ÀB ! : Quel est le bilan de cette expérience ?

P.-Y. S.  : Il est encore en cours mais si, depuis 2009, nous avons fait du G20 une cible, c’est en tant que prétexte pour consolider l’articulation des mouvements sociaux au plan mondial tout en ancrant nos luttes communes dans les réalités locales du pays hôte, comme la Russie. Mais on s’interroge aujourd’hui sur ce pari stratégique, car il faut admettre que le G20 peine à incarner un véri­table lieu de pouvoir.
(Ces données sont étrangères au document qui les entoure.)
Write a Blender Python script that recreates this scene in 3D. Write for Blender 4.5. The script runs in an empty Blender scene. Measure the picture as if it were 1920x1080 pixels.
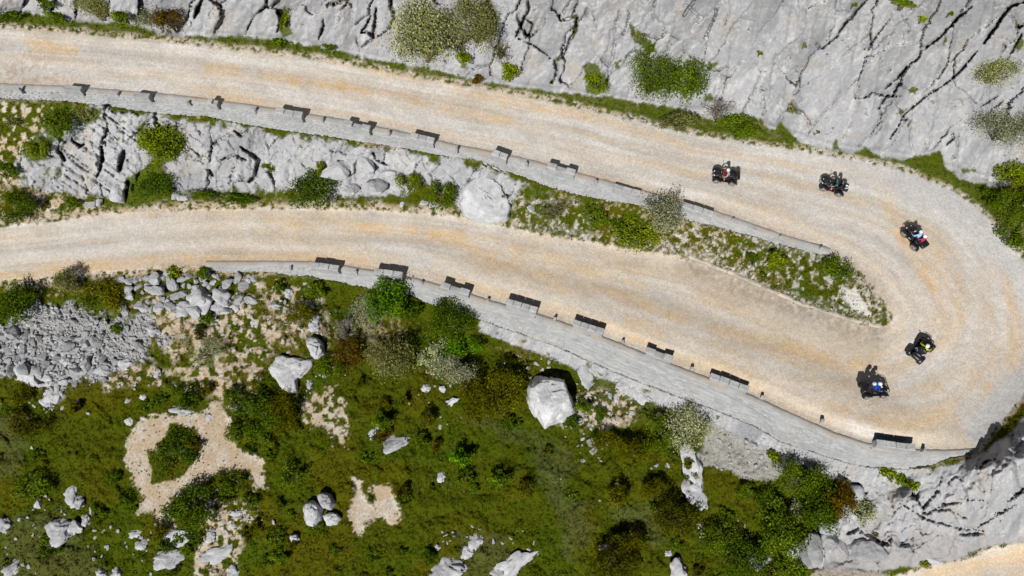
import bpy, bmesh, math, random
import numpy as np
from mathutils import Vector, Matrix

SC = bpy.context.scene
COL = SC.collection
R = math.radians

# ------------------------------------------------------------------ camera, sky, sun, exposure
FPX, TILT, CAMH = 1400.0, R(22.0), 64.0
cam_d = bpy.data.cameras.new("Camera")
cam_d.sensor_width = 36.0
cam_d.lens = 36.0 * FPX / 1920.0
cam_d.clip_start, cam_d.clip_end = 0.5, 3000.0
cam = bpy.data.objects.new("Camera", cam_d)
cam.location = (0, 0, CAMH)
cam.rotation_euler = (TILT, 0, 0)
COL.objects.link(cam)
SC.camera = cam

SUN_EL, SUN_AZ = R(41.0), R(201.0)          # azimuth clockwise from +Y: the sun stands SSW
sdir = Vector((math.sin(SUN_AZ) * math.cos(SUN_EL), math.cos(SUN_AZ) * math.cos(SUN_EL), math.sin(SUN_EL)))
world = bpy.data.worlds.new("World")
SC.world = world
world.use_nodes = True
wn = world.node_tree
sky = wn.nodes.new("ShaderNodeTexSky")
sky.sky_type = 'NISHITA'
sky.sun_disc = False
sky.sun_elevation = SUN_EL
sky.sun_rotation = SUN_AZ
sky.altitude = 900
sky.air_density = 0.4
sky.dust_density = 0.3
bg = wn.nodes["Background"]
bg.inputs["Strength"].default_value = 0.05
wn.links.new(sky.outputs[0], bg.inputs[0])
sun_d = bpy.data.lights.new("Sun", 'SUN')
sun_d.energy = 5.0
sun_d.angle = R(0.53)
sun_d.color = (1.0, 0.965, 0.925)
sun = bpy.data.objects.new("Sun", sun_d)
sun.rotation_euler = sdir.to_track_quat('Z', 'Y').to_euler()
sun.location = sdir * 200
COL.objects.link(sun)
SC.view_settings.view_transform = 'Standard'
SC.view_settings.look = 'None'
SC.view_settings.exposure = 0.0
SC.view_settings.gamma = 1.0
SC.view_settings.use_curve_mapping = False
SC.cycles.max_bounces = 4
SC.cycles.diffuse_bounces = 1

# ------------------------------------------------------------------ survey helpers: picture point + height -> world point
CA, SA = math.cos(TILT), math.sin(TILT)


def P(u, v, z):
    u = np.asarray(u, float); v = np.asarray(v, float); z = np.asarray(z, float)
    dx = (u - 960.0) / FPX
    dy0 = (540.0 - v) / FPX
    dy = dy0 * CA + SA
    dz = dy0 * SA - CA
    t = (z - CAMH) / dz
    return np.stack([t * dx, t * dy, z + 0 * t], -1)


def PX(p):
    p = np.asarray(p, float)
    x, y, z = p[..., 0], p[..., 1], p[..., 2] - CAMH
    yc = y * CA + z * SA
    zc = -y * SA + z * CA
    return 960 + FPX * x / -zc, 540 - FPX * yc / -zc


# ------------------------------------------------------------------ noise
def _h(ix, iy, s):
    n = (ix.astype(np.int64) * 374761393 + iy.astype(np.int64) * 668265263 + s * 1442695041) & 0xFFFFFFFF
    n = ((n ^ (n >> 13)) * 1274126177) & 0xFFFFFFFF
    n = ((n ^ (n >> 16)) * 2246822519) & 0xFFFFFFFF
    return ((n ^ (n >> 15)) & 0xFFFFFF).astype(np.float32) / float(0xFFFFFF)


def vnoise(x, y, s=0):
    x = np.asarray(x, np.float32); y = np.asarray(y, np.float32)
    ix = np.floor(x).astype(np.int64); iy = np.floor(y).astype(np.int64)
    fx = x - ix; fy = y - iy
    fx = fx * fx * fx * (fx * (fx * 6 - 15) + 10); fy = fy * fy * fy * (fy * (fy * 6 - 15) + 10)
    a = _h(ix, iy, s); b = _h(ix + 1, iy, s); c = _h(ix, iy + 1, s); d = _h(ix + 1, iy + 1, s)
    return (a + (b - a) * fx + (c - a) * fy + (a - b - c + d) * fx * fy) * 2 - 1


def fbm(x, y, s=0, octv=4, gain=0.5):
    o = 0; a = 1.0; tot = 0
    for k in range(octv):
        o = o + a * vnoise(x * 2.03 ** k + 17.3 * k, y * 2.03 ** k - 9.1 * k, s + k)
        tot += a; a *= gain
    return o / tot


def voro(x, y, s=0, jit=0.9):
    """F1, F2, cell hash a, hash b, vector from the nearest site"""
    ix = np.floor(x).astype(np.int64); iy = np.floor(y).astype(np.int64)
    f1 = np.full(x.shape, 9.0, np.float32); f2 = f1.copy()
    ca = np.zeros_like(f1); cb = np.zeros_like(f1); vx = np.zeros_like(f1); vy = np.zeros_like(f1)
    for j in (-1, 0, 1):
        for i in (-1, 0, 1):
            cx, cy = ix + i, iy + j
            px = cx + 0.5 + (_h(cx, cy, s) - 0.5) * jit; py = cy + 0.5 + (_h(cx, cy, s + 7) - 0.5) * jit
            ddx = (x - px).astype(np.float32); ddy = (y - py).astype(np.float32)
            d = np.sqrt(ddx * ddx + ddy * ddy)
            near = d < f1
            f2 = np.where(near, f1, np.minimum(f2, d))
            ca = np.where(near, _h(cx, cy, s + 13), ca); cb = np.where(near, _h(cx, cy, s + 29), cb)
            vx = np.where(near, ddx, vx); vy = np.where(near, ddy, vy)
            f1 = np.where(near, d, f1)
    return f1, f2, ca, cb, vx, vy


def sst(a, b, x):
    t = np.clip((x - a) / (b - a), 0, 1)
    return t * t * (3 - 2 * t)


def seg_dist(U, V, pts):
    """distance to a polyline and arc length of the nearest point"""
    best = np.full(U.shape, 1e9, np.float32); sb = np.zeros(U.shape, np.float32)
    s0 = 0.0
    for (ax, ay), (bx, by) in zip(pts[:-1], pts[1:]):
        dx, dy = bx - ax, by - ay
        L2 = dx * dx + dy * dy + 1e-9
        t = np.clip(((U - ax) * dx + (V - ay) * dy) / L2, 0, 1)
        d = np.hypot(U - ax - t * dx, V - ay - t * dy)
        m = d < best
        best = np.where(m, d, best); sb = np.where(m, s0 + t * math.sqrt(L2), sb)
        s0 += math.sqrt(L2)
    return best, sb


def inside(U, V, poly):
    c = np.zeros(U.shape, bool)
    n = len(poly)
    for i in range(n):
        x1, y1 = poly[i]; x2, y2 = poly[(i + 1) % n]
        if y1 == y2:
            continue
        cond = (y1 > V) != (y2 > V)
        c ^= cond & (U < (x2 - x1) * (V - y1) / (y2 - y1) + x1)
    return c


def sdf(U, V, poly, reach=60):
    """signed distance in px, positive inside, only near the polygon"""
    out = np.full(U.shape, -float(reach), np.float32)
    a = np.array(poly)
    lo = a.min(0) - reach; hi = a.max(0) + reach
    m = (U > lo[0]) & (U < hi[0]) & (V > lo[1]) & (V < hi[1])
    if not m.any():
        return out
    u = U[m]; v = V[m]
    d, _ = seg_dist(u, v, list(poly) + [poly[0]])
    out[m] = np.where(inside(u, v, poly), d, -d)
    return out


# ------------------------------------------------------------------ surveyed lines (photo pixels)
ROAD_N = [(-1600, 20), (-300, 38), (0, 50), (100, 56), (200, 66), (300, 75), (400, 88), (500, 98), (600, 110), (700, 128), (800, 148), (900, 163), (1000, 182), (1100, 203),
          (1200, 228), (1300, 250), (1400, 268), (1500, 280), (1600, 298), (1700, 322), (1780, 352), (1840, 395), (1880, 440), (1915, 480), (1985, 560), (2010, 640), (1985, 700), (1925, 735),
          (1893, 772), (1865, 805), (1842, 830), (1828, 850)]
LW_T = [(380, 500), (500, 500), (580, 501), (640, 508), (700, 518), (780, 533), (860, 555), (920, 575), (1000, 597), (1080, 624), (1150, 650), (1230, 683), (1320, 717),
        (1400, 749), (1480, 785), (1560, 821), (1620, 841), (1680, 851), (1730, 854), (1780, 854), (1825, 851)]
ROAD_S = [(-1600, 690), (-300, 555), (0, 528), (100, 520), (160, 511), (250, 508)] + LW_T
UW_T = [(-1600, 110), (-300, 150), (0, 167), (117, 172), (200, 178), (300, 186), (383, 195), (473, 208), (633, 233), (773, 262), (853, 282), (902, 291), (984, 308), (1067, 331), (1200, 366),
        (1280, 391), (1340, 406), (1413, 432), (1480, 455), (1557, 477)]
ISLE = [(1600, 500), (1640, 540), (1664, 575), (1672, 596), (1660, 610), (1640, 612), (1590, 598), (1500, 570), (1400, 525), (1300, 485), (1200, 467), (1100, 452), (1000, 437),
        (950, 425), (870, 408), (800, 400), (700, 392), (600, 392), (500, 390), (400, 390), (300, 395), (200, 400), (100, 415), (0, 425), (-300, 470), (-1600, 600)]
MIDPOLY = UW_T + ISLE
OUTER = ROAD_N + ROAD_S[::-1]
LOWROAD = [(1680, 1078), (1733, 1062), (1770, 1054), (1803, 1049), (1828, 1039), (1850, 1028), (1920, 1018), (2300, 960), (3400, 900), (3400, 1500), (1500, 1500), (1600, 1110)]
FOOT = [(-1600, -20), (-300, 10), (0, 27), (60, 24), (130, 40), (240, 45), (300, 66), (350, 68), (430, 70), (500, 72), (560, 82), (640, 97), (700, 112), (760, 122), (820, 132), (900, 156), (970, 165), (1040, 174),
        (1130, 181), (1200, 194), (1270, 202), (1330, 224), (1380, 222), (1425, 224), (1441, 243), (1455, 245), (1464, 228), (1472, 243), (1500, 268), (1540, 278), (1600, 288), (1622, 276), (1640, 290), (1662, 297),
        (1692, 298), (1740, 291), (1763, 282), (1772, 312), (1800, 336), (1865, 353), (1905, 345), (1960, 330), (2100, 330), (3400, 300)]
CENTRE = [(-1600, 65, 13.5), (-300, 94, 9.9), (0, 108, 9.0), (300, 132, 8.2), (600, 172, 7.4), (900, 228, 6.6), (1200, 298, 5.9), (1450, 352, 5.3), (1650, 415, 4.7), (1760, 490, 4.35), (1800, 580, 4.05), (1775, 680, 3.75),
          (1670, 735, 3.4), (1500, 680, 3.0), (1300, 595, 2.4), (1100, 540, 1.85), (900, 487, 1.3), (700, 455, 0.8), (400, 445, 0.1), (0, 476, -0.9), (-300, 515, -1.6), (-1600, 645, -4.5)]
LW_F = [(380, 508), (500, 515), (576, 523), (635, 534), (692, 546), (763, 558), (791, 569), (907, 607), (1040, 653), (1107, 683), (1187, 717), (1280, 751), (1337, 773), (1413, 803), (1463, 833), (1513, 848), (1580, 871),
        (1630, 881), (1680, 885), (1730, 881), (1780, 865), (1825, 853)]
UW_F = [(-1600, 140), (-300, 172), (0, 188), (117, 193), (200, 203), (300, 217), (383, 222), (473, 240), (633, 263), (773, 285), (853, 299), (902, 306), (984, 338), (1035, 357), (1067, 366), (1200, 389), (1280, 415),
        (1340, 428), (1413, 447), (1480, 467), (1557, 483)]
ci = np.array(CENTRE)
CL = [(a, b) for a, b, c in CENTRE]
cs = np.concatenate([[0], np.cumsum(np.hypot(np.diff(ci[:, 0]), np.diff(ci[:, 1])))])


def road_z(U, V):
    d, s = seg_dist(np.asarray(U, float), np.asarray(V, float), CL)
    return np.interp(s, cs, ci[:, 2])


def tab(line):
    a = np.array(line, float)
    return lambda u: np.interp(u, a[:, 0], a[:, 1])


foot_v, uw_t, uw_f, lw_t, lw_f = tab(FOOT), tab(UW_T), tab(UW_F), tab(LW_T), tab(LW_F)


def dens(line, step=70, lo=-700, hi=2400):
    out = []
    for (a, b), (c, d) in zip(line[:-1], line[1:]):
        n = max(1, int(math.hypot(c - a, d - b) / step))
        for k in range(n):
            out.append((a + (c - a) * k / n, b + (d - b) * k / n))
    out.append(line[-1])
    return [p for p in out if lo <= p[0] <= hi]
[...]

On a en fait devant nous un G7+1 qui se tiraille avec un groupe d’économies émergentes, réunies au sein du BRICA (1). En vérité, aucune décision politique importante ne découle du G20, d’autant plus qu’à chaque fois, un événement conjoncturel oriente toutes les discussions : la Syrie lors de ce G20, la crise européenne l’an dernier au Mexique ou la crise grecque au G20 de France. On se demande si cet événement mérite une telle mobilisation chaque année, avec les ressources considérables et l’énergie que ça impli­que. Il reste que si un tel événement permet de tisser nos réseaux tout en appuyant les luttes locales où il a lieu, l’effort demeu­re pertinent. D’autant plus qu’il permet, comme les nombreuses initiatives qui sont portées par le mouvement, d’aller au-delà du fameux « Un autre monde est possible » propre au FSM et de clamer d’une seule voix que ce qu’il nous faut, aujour­d’hui, c’est « changer le système ».